Mit weißen Fahnen

Die Front rückte immer näher, man hörte das Grollen der Geschütze, und in dem Wiesenthal bei Berndorf sah man von Loogh aus die Einschläge der Granaten. In unserem kleinen Dorf hatte eine Kompanie Soldaten einschließlich des Generals Quartier bezogen.

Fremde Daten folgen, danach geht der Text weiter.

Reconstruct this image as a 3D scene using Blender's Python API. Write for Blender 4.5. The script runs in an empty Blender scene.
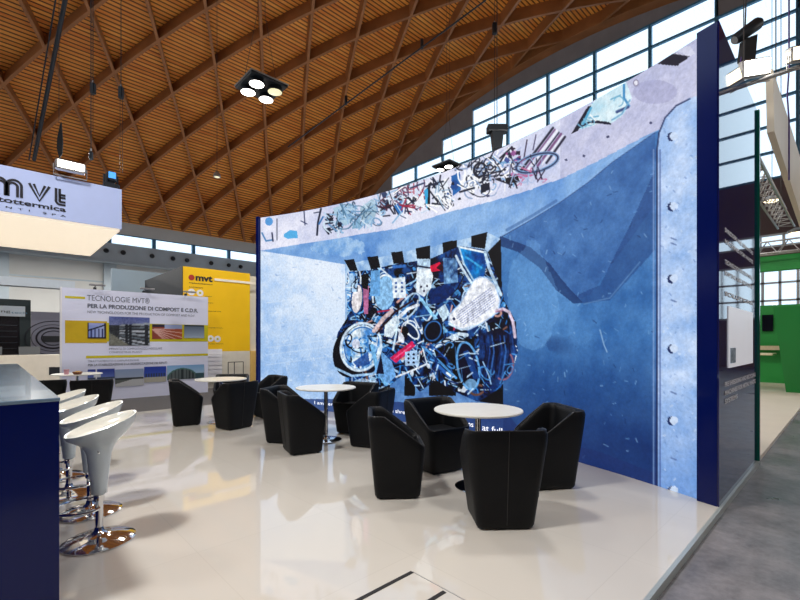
import bpy, math, random
import numpy as np
from mathutils import Vector, Matrix
random.seed(7)
PI = math.pi
C = bpy.context.scene.collection
sc = bpy.context.scene

# ------------------------------------------------------------------ helpers
def lin(r, g, b):
    f = lambda c: (c/255/12.92) if c/255 <= .04045 else ((c/255+.055)/1.055)**2.4
    return (f(r), f(g), f(b), 1)

class MB:
    def __init__(s): s.v = []; s.f = []
    def add(s, vs, fs):
        n = len(s.v); s.v += [tuple(v) for v in vs]; s.f += [tuple(i+n for i in f) for f in fs]; return s
    def box(s, x0, x1, y0, y1, z0, z1):
        return s.add([(x0,y0,z0),(x1,y0,z0),(x1,y1,z0),(x0,y1,z0),(x0,y0,z1),(x1,y0,z1),(x1,y1,z1),(x0,y1,z1)],
                     [(0,3,2,1),(4,5,6,7),(0,1,5,4),(1,2,6,5),(2,3,7,6),(3,0,4,7)])
    def obox(s, c, ax, ay, az):
        c = Vector(c); ax = Vector(ax); ay = Vector(ay); az = Vector(az)
        vs = [c+sx*ax+sy*ay+sz*az for sz in (-1,1) for sx, sy in ((-1,-1),(1,-1),(1,1),(-1,1))]
        return s.add(vs, [(0,3,2,1),(4,5,6,7),(0,1,5,4),(1,2,6,5),(2,3,7,6),(3,0,4,7)])
    def cbox(s, x0, x1, y0, y1, z0, z1, b=.01):
        # box with chamfered vertical and horizontal edges
        def ring(i, z):
            return [(x0+b+i,y0+i,z),(x1-b-i,y0+i,z),(x1-i,y0+b+i,z),(x1-i,y1-b-i,z),(x1-b-i,y1-i,z),(x0+b+i,y1-i,z),(x0+i,y1-b-i,z),(x0+i,y0+b+i,z)]
        return s.loft([ring(b,z0),ring(0,z0+b),ring(0,z1-b),ring(b,z1)])
    def loft(s, rings, cap0=True, cap1=True, closed=True):
        n = len(rings[0]); b = len(s.v)
        for r in rings: s.v += [tuple(p) for p in r]
        for k in range(len(rings)-1):
            for i in range(n if closed else n-1):
                j = (i+1) % n
                s.f.append((b+k*n+i, b+k*n+j, b+(k+1)*n+j, b+(k+1)*n+i))
        if cap0: s.f.append(tuple(b+i for i in reversed(range(n))))
        if cap1: s.f.append(tuple(b+(len(rings)-1)*n+i for i in range(n)))
        return s
    def lathe(s, prof, c=(0,0,0), n=32, cap0=True, cap1=True):
        return s.loft([[(c[0]+r*math.cos(2*PI*i/n), c[1]+r*math.sin(2*PI*i/n), c[2]+z) for i in range(n)] for r, z in prof], cap0, cap1)
    def tube(s, pts, r, n=8, closed=False):
        pts = [Vector(p) for p in pts]; rings = []
        m = len(pts); up = None
        for i, p in enumerate(pts):
            a = pts[(i-1) % m] if (closed or i > 0) else p
            b = pts[(i+1) % m] if (closed or i < m-1) else p
            t = (b-a).normalized()
            if up is None: up = Vector((0,0,1)) if abs(t.z) < .9 else Vector((1,0,0))
            x = t.cross(up)
            if x.length < 1e-4: x = t.orthogonal()
            x.normalize(); y = x.cross(t).normalized(); up = y
            rr = r[i] if isinstance(r, (list, tuple)) else r
            rings.append([p+rr*(math.cos(2*PI*k/n)*x+math.sin(2*PI*k/n)*y) for k in range(n)])
        if closed: rings.append(rings[0]); return s.loft(rings, False, False)
        return s.loft(rings)
    def prism(s, poly, z0, z1):
        n = len(poly); b = len(s.v)
        s.v += [(x,y,z0) for x,y in poly]+[(x,y,z1) for x,y in poly]
        s.f.append(tuple(b+i for i in reversed(range(n)))); s.f.append(tuple(b+n+i for i in range(n)))
        for i in range(n):
            j = (i+1) % n; s.f.append((b+i,b+j,b+n+j,b+n+i))
        return s
    def build(s, name, mt, parent=None, smooth=None, off=(0,0,0)):
        me = bpy.data.meshes.new(name)
        me.from_pydata([(x-off[0],y-off[1],z-off[2]) for x,y,z in s.v], [], s.f); me.update()
        fix_normals(me)
        if smooth is not None:
            me.polygons.foreach_set('use_smooth', [True]*len(me.polygons))
            try: me.set_sharp_from_angle(angle=math.radians(smooth))
            except Exception: pass
        me.materials.append(mt)
        o = bpy.data.objects.new(name, me); C.objects.link(o)
        if parent: o.parent = parent
        return o
import bmesh
def fix_normals(me):
    b = bmesh.new(); b.from_mesh(me); bmesh.ops.recalc_face_normals(b, faces=b.faces); b.to_mesh(me); b.free()

def tag(o, label=None, cat=None, group=None, kind=None):
    if label: o['label'] = label
    if cat: o['category'] = cat
    if group: o['group'] = group
    if kind: o['kind'] = kind
    return o
def thing(name, label, cat, loc=(0,0,0), rz=0, group=None):
    o = bpy.data.objects.new(name, None); C.objects.link(o); o.empty_display_size = .1
    o.location = loc; o.rotation_euler = (0,0,rz)
    return tag(o, label, cat, group)
def solo(mb, name, mt, label, cat, loc, group=None, smooth=None):
    o = mb.build(name, mt, None, smooth, loc); o.location = loc
    return tag(o, label, cat, group)
def struct(mb, name, mt, parent=None, smooth=None):
    o = mb.build(name, mt, parent, smooth)
    if not parent: o['kind'] = 'structure'
    return o
def kids(o): return list(o.children)
def copy_tree(o, loc, rz, label, parent=None):
    kd = kids(o)
    c = o.copy(); C.objects.link(c)
    if parent: c.parent = parent
    else: c.location = loc; c.rotation_euler = (0,0,rz); c['label'] = label
    for ch in kd: copy_tree(ch, None, None, None, c)
    return c

# ------------------------------------------------------------------ materials
M = {}
def mat(name, col, rough=.5, metal=0, noise=0, nscale=8, bump=0, bscale=40, coat=0, emit=None, es=1, spec=.5, stretch=(1,1,1)):
    m = bpy.data.materials.new(name); m.use_nodes = True; nt = m.node_tree; p = nt.nodes['Principled BSDF']
    p.inputs['Base Color'].default_value = col; p.inputs['Roughness'].default_value = rough
    p.inputs['Metallic'].default_value = metal; p.inputs['Coat Weight'].default_value = coat
    p.inputs['Coat Roughness'].default_value = .03
    p.inputs['Specular IOR Level'].default_value = spec
    tc = nt.nodes.new('ShaderNodeTexCoord'); mp = nt.nodes.new('ShaderNodeMapping'); mp.inputs['Scale'].default_value = stretch
    nt.links.new(tc.outputs['Object'], mp.inputs[0])
    n = nt.nodes.new('ShaderNodeTexNoise'); n.inputs['Scale'].default_value = nscale; n.inputs['Detail'].default_value = 5
    nt.links.new(mp.outputs[0], n.inputs['Vector'])
    r = nt.nodes.new('ShaderNodeValToRGB'); k = noise
    r.color_ramp.elements[0].position = .3; r.color_ramp.elements[1].position = .7
    r.color_ramp.elements[0].color = tuple(c*(1-k) for c in col[:3])+(1,)
    r.color_ramp.elements[1].color = tuple(min(1,c*(1+k)) for c in col[:3])+(1,)
    nt.links.new(n.outputs[0], r.inputs[0]); nt.links.new(r.outputs[0], p.inputs['Base Color'])
    if bump:
        b = nt.nodes.new('ShaderNodeBump'); b.inputs['Strength'].default_value = bump; b.inputs['Distance'].default_value = .01
        n2 = nt.nodes.new('ShaderNodeTexNoise'); n2.inputs['Scale'].default_value = bscale; n2.inputs['Detail'].default_value = 4
        nt.links.new(mp.outputs[0], n2.inputs['Vector']); nt.links.new(n2.outputs[0], b.inputs['Height']); nt.links.new(b.outputs[0], p.inputs['Normal'])
    if emit:
        p.inputs['Emission Color'].default_value = emit; p.inputs['Emission Strength'].default_value = es
    M[name] = m; return m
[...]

Über Tag blieb es ruhig, doch in der Nacht zum 6. März gegen 21 Uhr hörte man plötzlich um unser Haus das Einschlagen von Granaten. Unser Haus war voll von Soldaten. Da wir einen gewölbten Keller hatten, haben wir dort übernachtet. Wir schliefen, so gut es ging, auf den Kartoffeln, die dort gelagert waren. Wenn es etwas ruhiger wurde, schaute mein Vater nach draußen, um zu sehen, wie weit die Einschläge der Granaten von den Häusern entfernt waren. Meine Großmutter saß neben einem alten Kanonenofen und betete den Rosenkranz. Gegen Morgen ließ der Kanonendonner nach, und es blieb auch am Tage ruhig. Mein Vater versorgte das Vieh im Stall. Nachts ging es von neuem los. So gegen vier Uhr kam ein Soldat und sagte zu meinem Vater: "Ich darf Ihnen gratulieren. Sie haben den Krieg gewonnen." Es soll der Feldwebel gewesen sein. Zunächst konnte ich mir nicht erklären, was diese Aussage zu bedeuten hatte. Noch ehe der Morgen dämmerte, hatten die Soldaten den Rückzug angetreten in Richtung Rhein, der Abschuss der Granaten ließ nach. Unser Dorf war gerettet, kein Haus getroffen. Die Bewohner schauten sich am anderen Tag die Einschläge an, es sollen über 80 gewesen sein. Am 8. März kamen die Amerikaner mit ihren Panzern die Zeilsdorferstraße herunter gefahren. Die Dorfbewohner schwenkten mit weißen Betttüchern den fremden Soldaten entgegen. Sie fuhren bis zur Dorfmitte und schauten sich die Einschlaglöcher der Granaten an. Bei der Frage nach deutschen Soldaten winkte mein Vater ab und machte ihnen deutlich, dass sie alle abgezogen wären. Sie setzten dann ihre Fahrt fort in Richtung Niederehe. Für die Dorfbewohner wurde ab sofort eine Ausgangssperre angeordnet. Maria Prämaßing lebt in Müsch. Das Kriegsende hat sie als zwölfjähriges Mädchen erlebt.